We now have what I call the Fifth Estate which are the “journalists” and the business’s that employ “journalists” that are actually behold and part of the politics of the left and are doing their best to undermine this country. A combination of the Fourth Estate and the Fifth Column.
Well summed up. You could maybe include the FBI in the fifth Column as they work with dissension in countries they target around the world to undermine governments with colour revolutions.
I think you might be confusing the role of the FBI and that of the Central Intelligence Agency, actually.
Woodward and Bernstein were journalists. Geraldo is not.

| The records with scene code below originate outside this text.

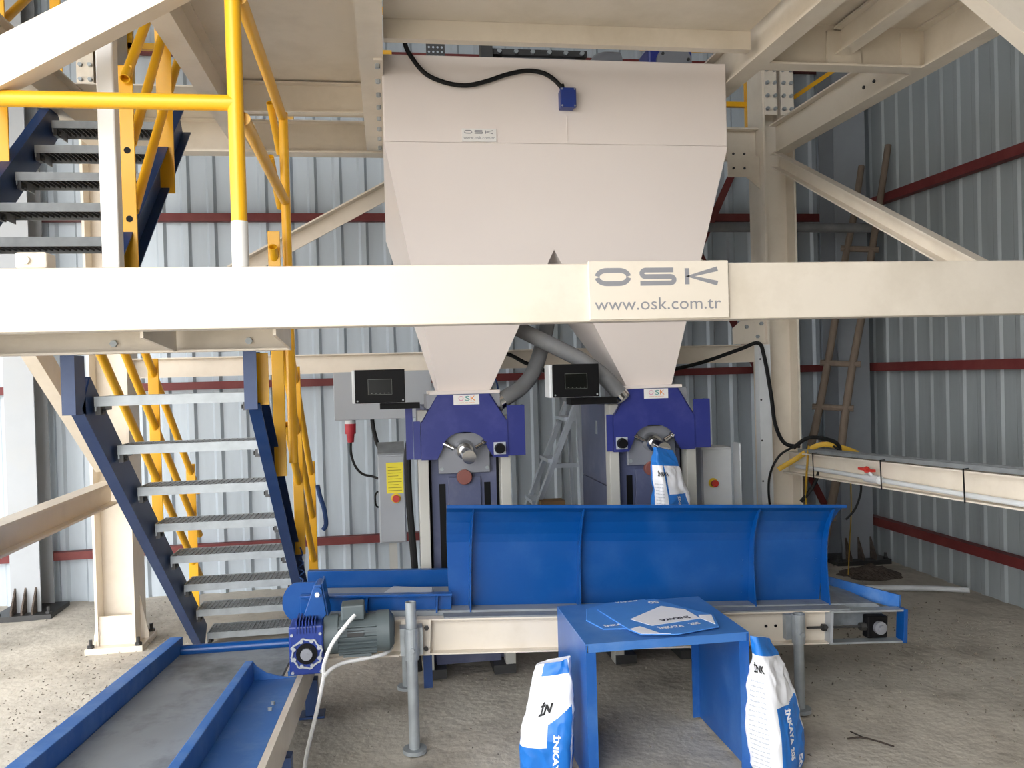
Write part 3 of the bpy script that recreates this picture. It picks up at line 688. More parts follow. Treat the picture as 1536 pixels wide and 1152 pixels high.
    MB().cyl((cx + kx, yf - 0.004, 1.243), (cx + kx, yf - 0.035, 1.243), 0.03, 18, 0.026).build('knob', 'black', kp, smooth=True)
    # side wings
    MB().box(cx + 0.236, cx + 0.334, yf + 0.01, yf + 0.018, 1.2, 1.475).box(cx + 0.328, cx + 0.334, yf + 0.018, yf + 0.1, 1.2, 1.475).build('side_wing', 'machine_blue', t)
    MB().box(cx - 0.275, cx - 0.238, yf - 0.002, yf + 0.006, 1.2, 1.405).build('side_wing', 'machine_blue', t)
    if wing_l:
        MB().box(cx - 0.315, cx - 0.277, yf + 0.012, yf + 0.02, 1.2, 1.475).box(cx - 0.282, cx - 0.277, yf + 0.02, yf + 0.12, 1.2, 1.475).build('side_wing', 'machine_blue', t)
    MB().box(cx - 0.2, cx + 0.2, yf + 0.015, yf + 0.3, 1.471, 1.5445).build('inlet_chute', 'machine_grey', t)
    for s in (-1, 1):
        MB().box(cx + s*0.19 - 0.06, cx + s*0.19 + 0.06, yf + 0.02, 5.3, 0.0, 0.049).build('foot', 'steel_dark', t)
    # hose socket
    hs = knob_side
    MB().cyl((cx + hs*0.13, 4.58, 1.40), (cx + hs*0.178, 4.56, 1.472), 0.05, 16).build('hose_socket', 'machine_grey', t, smooth=True)
    return t
machine(0.408, 'blue packing machine under the left hopper outlet', 1, True)
machine(1.475, 'blue packing machine under the right hopper outlet, holding a bag', -1, False)

# grey dust hoses with clamps
def hose(pts, label, r=0.045):
    t = thing('dust_hose', pts[0], label, 'hose', 'grey dust hoses')
    MB().tube(pts, r, 14, sub=8).build('tube', 'hose', t, smooth=True)
    a = Vector(pts[0]); d = (Vector(pts[1]) - a).normalized()
    MB().cyl(a + d*0.01, a + d*0.04, r + 0.004, 18).build('hose_clamp', 'chrome', t, smooth=True)
    return t
hose([(0.59, 4.56, 1.48), (0.66, 4.59, 1.52), (0.76, 4.66, 1.575), (0.84, 4.74, 1.66), (0.91, 4.84, 1.8), (0.97, 4.95, 1.95), (1.0, 5.0, 2.12)], 'grey hose rising from the left packing machine')
hose([(1.3, 4.5, 1.49), (1.2, 4.5, 1.61), (1.08, 4.55, 1.71), (0.95, 4.62, 1.79), (0.8, 4.72, 1.88), (0.66, 4.82, 1.97)], 'grey hose rising from the right packing machine')

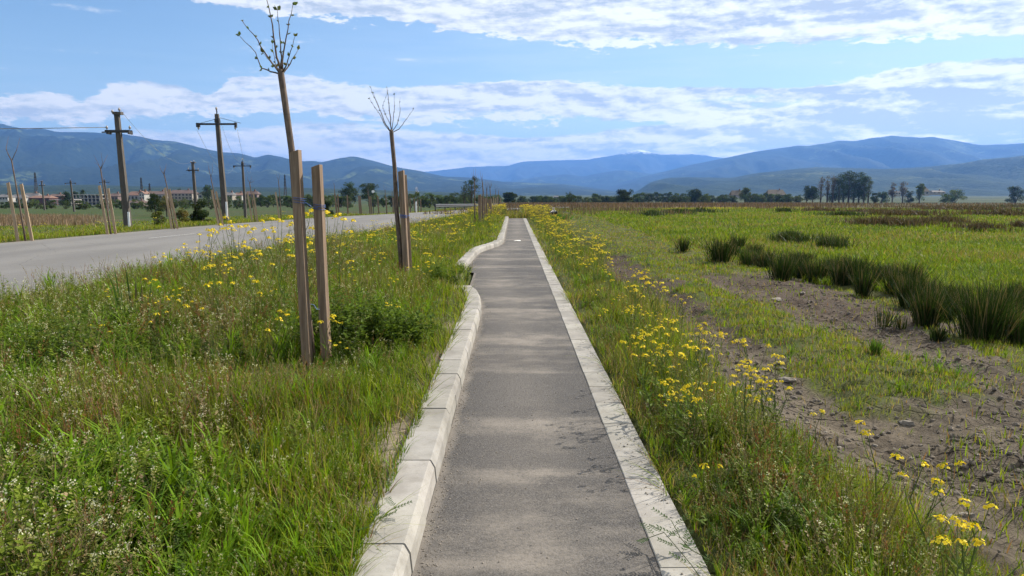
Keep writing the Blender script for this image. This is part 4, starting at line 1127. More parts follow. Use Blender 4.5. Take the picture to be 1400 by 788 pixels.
# ------------------------------------------------------------------ utility poles and wires
mat_simple('pole_concrete', (.088, .077, .066), .85, .35, 3.0, .5, (3, 3, .6))
mat_simple('dark_metal', (.045, .043, .042), .6, .3, 9, .2, metal=.4)
mat_simple('porcelain', (.30, .26, .22), .3, .2, 9, .0, spec=.5)
mat_simple('white_plate', (.78, .78, .76), .6, .06, 9, .0)
mat_simple('wire', (.20, .20, .20), .5, .1, 9, .0, metal=.5)
def pole(kind, pt, pb, Y, label, plate=False, w0=.40, w1=.26, group=None):
    """kind 'cap': boxed head with the crossarm lower down; kind 'tee': crossarm at the top with a pin insulator"""
    top = at(*pt, Y); bx = X_at(pb, Y); base = Vector((bx, Y, gz1(bx, Y))); o = empty('utility_pole', base); d = top - base; L = d.length
    S = Matrix(((1, 0, d.x / d.z), (0, 1, d.y / d.z), (0, 0, 1)))
    mb = MB(); mb.box((0, 0, d.z / 2 - .15), (w0, w0 * .8, d.z + .3), None, taper=w1 / w0)
    for sgn in (-1, 1): mb.box((0, sgn * w0 * .36, d.z * .45), (w0 * .30, .03, d.z * .8), None, taper=w1 / w0)
    for i, p in enumerate(mb.v): mb.v[i] = tuple(S @ Vector(p))
    mb.build('shaft', MAT['pole_concrete'], o)
    def part(name, c, s, mt='dark_metal'):
        k = MB(); k.box((0, 0, 0), s); return k.build(name, MAT[mt], o, False, False, S @ Vector(c))
    def insul(c):
        k = MB(); k.tube([(0, 0, -.05), (0, 0, .0), (0, 0, .02), (0, 0, .05), (0, 0, .07), (0, 0, .11), (0, 0, .16)], [.018, .02, .055, .05, .06, .045, .02], 8)
        return k.build('insulator', MAT['porcelain'], o, True, False, S @ Vector(c))
    att = []
    if kind == 'cap':
        part('cap_plate', (.06, 0, d.z - .04), (w1 * 1.85, w1 * 1.3, .14), 'pole_concrete')
        insul((.14, 0, d.z + .08)); insul((-.22, 0, d.z - .02))
        za = d.z * .64 if L < 3 else d.z - 1.05; za = d.z - .155 * 6.0
        part('crossarm', (0, -w1 * .62, za), (1.22, .09, .12)); part('crossarm', (0, w1 * .62, za), (1.22, .09, .12))
        part('bracket', (.58, 0, za - .07), (.06, .4, .16)); part('bracket', (-.50, 0, za - .07), (.08, .4, .14)); part('bracket', (-.72, 0, za - .04), (.26, .06, .06))
        for x in (-.58, .58): insul((x, 0, za + .12))
        att = [S @ Vector((-.58, 0, za + .2)), S @ Vector((.58, 0, za + .2)), S @ Vector((.14, 0, d.z + .2))]
    else:
        za = d.z - .55
        part('crossarm', (0, -w1 * .65, za), (2.1, .08, .10)); part('pole_band', (0, 0, d.z - .36), (w1 * 1.25, w1 * 1.15, .20))
        part('bracket', (1.02, -w1 * .6, za - .05), (.10, .18, .26)); part('bracket', (-1.02, -w1 * .6, za - .05), (.16, .18, .22))
        br = MB(); br.tube([(-1.1, -.1, za + .05), (0, -.1, d.z - .22)], .012, 5); br.build('brace', MAT['dark_metal'], o, False, False, (0, 0, 0)); br = MB(); br.tube([(1.1, -.1, za + .05), (0, -.1, d.z - .22)], .012, 5); br.build('brace', MAT['dark_metal'], o)
        pin = MB(); pin.tube([(0, 0, -.1), (0, 0, .25)], .03, 6); pin.build('pin', MAT['dark_metal'], o, False, False, S @ Vector((0, 0, d.z)))
        insul((0, 0, d.z + .22)); insul((-1.0, -.15, za - .26)); insul((1.0, -.15, za - .26))
        att = [S @ Vector((-1.1, -.15, za - .3)), S @ Vector((1.1, -.15, za - .3)), S @ Vector((0, 0, d.z + .35))]
    if plate: part('warning_plate', (w0 * .40, -w0 * .34, d.z * .125), (w0 * .30, .03, .85), 'white_plate')
    tag(o, label, 'utility pole', group)
    return [base + a for a in att]
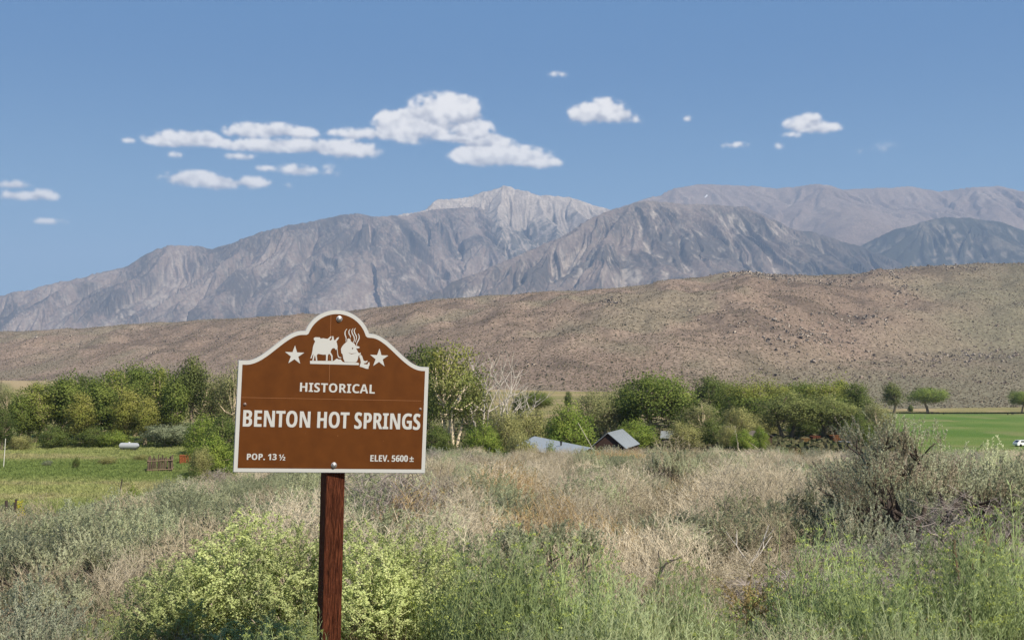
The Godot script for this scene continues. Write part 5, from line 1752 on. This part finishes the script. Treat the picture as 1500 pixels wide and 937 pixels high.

Gads, that’s rich! The Republicans have been trying to undermine our nation longer than I have been alive and I’m 74. Well, your side has nearly completed its mission. Trying to undo your reprehensible disloyal actions and placing us in the hands of Russia and China, both brothers in communist ideology. Enjoy your celebration while you can. Then watch our nation wither away, too late to save it.
Um, Lauren, what the heck are you talking about? 🙂
Dave, Lauren was talking about Brent’s comment referring to “politics of the left” when everything Brent said is just as easily applied, even moreso, to “politics of the right” – which is readily apparent to any objective, critical thinking person.
Seriously? Should be no surprise to you that you belong to the fifth column and will easily (and violently) be obliterated. We are not “doing nothing”, we’re waiting to see if nothing gets done!